- **TO DO**:
Retype only what runs from the beginning of the data through the line with "except Exception: pass"; please omit the pictures and keep every line exact.

- **SOURCE MATERIAL**:
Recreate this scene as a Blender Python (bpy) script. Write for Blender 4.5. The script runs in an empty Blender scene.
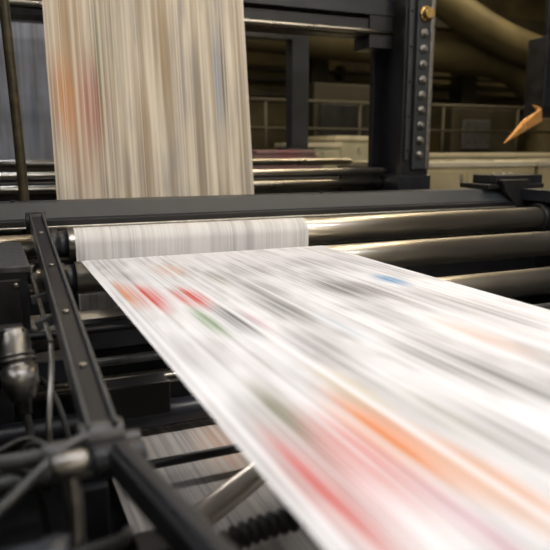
import bpy, bmesh, math, random
from mathutils import Vector, Matrix
random.seed(4)
sc = bpy.context.scene
try:
    sc.view_settings.view_transform = 'Standard'
    sc.view_settings.look = 'None'
except Exception: pass

# ------------------------------------------------ materials
def new_mat(name):
    m = bpy.data.materials.new(name); m.use_nodes = True
    nt = m.node_tree
    return m, nt, nt.nodes['Principled BSDF']

def simple(name, col, rough=0.5, metal=0.0, var=0.25, scale=8.0, bump=0.0, stretch=(1,1,1), rv=.2):
    m, nt, b = new_mat(name)
    tc = nt.nodes.new('ShaderNodeTexCoord'); mp = nt.nodes.new('ShaderNodeMapping')
    mp.inputs['Scale'].default_value = stretch
    n = nt.nodes.new('ShaderNodeTexNoise'); n.inputs['Scale'].default_value = scale; n.inputs['Detail'].default_value = 5
    nt.links.new(tc.outputs['Object'], mp.inputs[0]); nt.links.new(mp.outputs[0], n.inputs['Vector'])
    r = nt.nodes.new('ShaderNodeMapRange')
    r.inputs[1].default_value = .3; r.inputs[2].default_value = .7
    r.inputs[3].default_value = 1-var; r.inputs[4].default_value = 1+var
    nt.links.new(n.outputs[0], r.inputs[0])
    mul = nt.nodes.new('ShaderNodeVectorMath'); mul.operation = 'SCALE'
    mul.inputs[0].default_value = col[:3]
    nt.links.new(r.outputs[0], mul.inputs['Scale']); nt.links.new(mul.outputs[0], b.inputs['Base Color'])
    r2 = nt.nodes.new('ShaderNodeMapRange')
    r2.inputs[1].default_value = .3; r2.inputs[2].default_value = .7
    r2.inputs[3].default_value = rough*(1-rv); r2.inputs[4].default_value = min(1, rough*(1+rv))
    nt.links.new(n.outputs[0], r2.inputs[0]); nt.links.new(r2.outputs[0], b.inputs['Roughness'])
    b.inputs['Metallic'].default_value = metal
    if bump:
        bp = nt.nodes.new('ShaderNodeBump'); bp.inputs['Strength'].default_value = bump; bp.inputs['Distance'].default_value = .01
        nt.links.new(n.outputs[0], bp.inputs['Height']); nt.links.new(bp.outputs[0], b.inputs['Normal'])
    return m

def emis(name, col, s):
    m, nt, b = new_mat(name)
    b.inputs['Emission Color'].default_value = (*col, 1); b.inputs['Emission Strength'].default_value = s
    b.inputs['Base Color'].default_value = (*col, 1)
    return m

M_black = simple('black_painted_steel', (.008,.008,.010), .42, 0, .3, 12)
M_navy  = simple('navy_painted_steel', (.032,.037,.044), .40, 0, .2, 6)
M_navyd = simple('dark_blue_steel', (.012,.014,.020), .36, 0, .3, 9)
M_arm   = simple('worn_arm_paint', (.065,.067,.070), .36, .3, .4, 25)
M_chrome= simple('chrome_roller', (.90,.85,.77), .31, 1, .03, 3, rv=.04)
M_chromed= simple('dark_chrome', (.50,.47,.42), .28, 1, .06, 3, rv=.05)
M_steel = simple('brushed_steel', (.52,.49,.44), .36, 1, .25, 30)
M_steeld= simple('oiled_steel', (.28,.27,.26), .36, 1, .25, 30)
M_brass = simple('aged_brass', (.5,.33,.12), .35, 1, .2, 20)
M_rubber= simple('black_rubber', (.018,.018,.018), .5, 0, .2, 20)
M_olive = simple('olive_wall', (.085,.070,.030), .8, 0, .5, 1.6, .2)
M_front = simple('plaster_wall', (.70,.65,.55), .9, 0, .15, 1.6, .2)
M_oliveduct = simple('olive_duct', (.080,.066,.030), .6, .1, .3, 2)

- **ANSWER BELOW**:
Recreate this scene as a Blender Python (bpy) script. Write for Blender 4.5. The script runs in an empty Blender scene.
import bpy, bmesh, math, random
from mathutils import Vector, Matrix
random.seed(4)
sc = bpy.context.scene
try:
    sc.view_settings.view_transform = 'Standard'
    sc.view_settings.look = 'None'
except Exception: pass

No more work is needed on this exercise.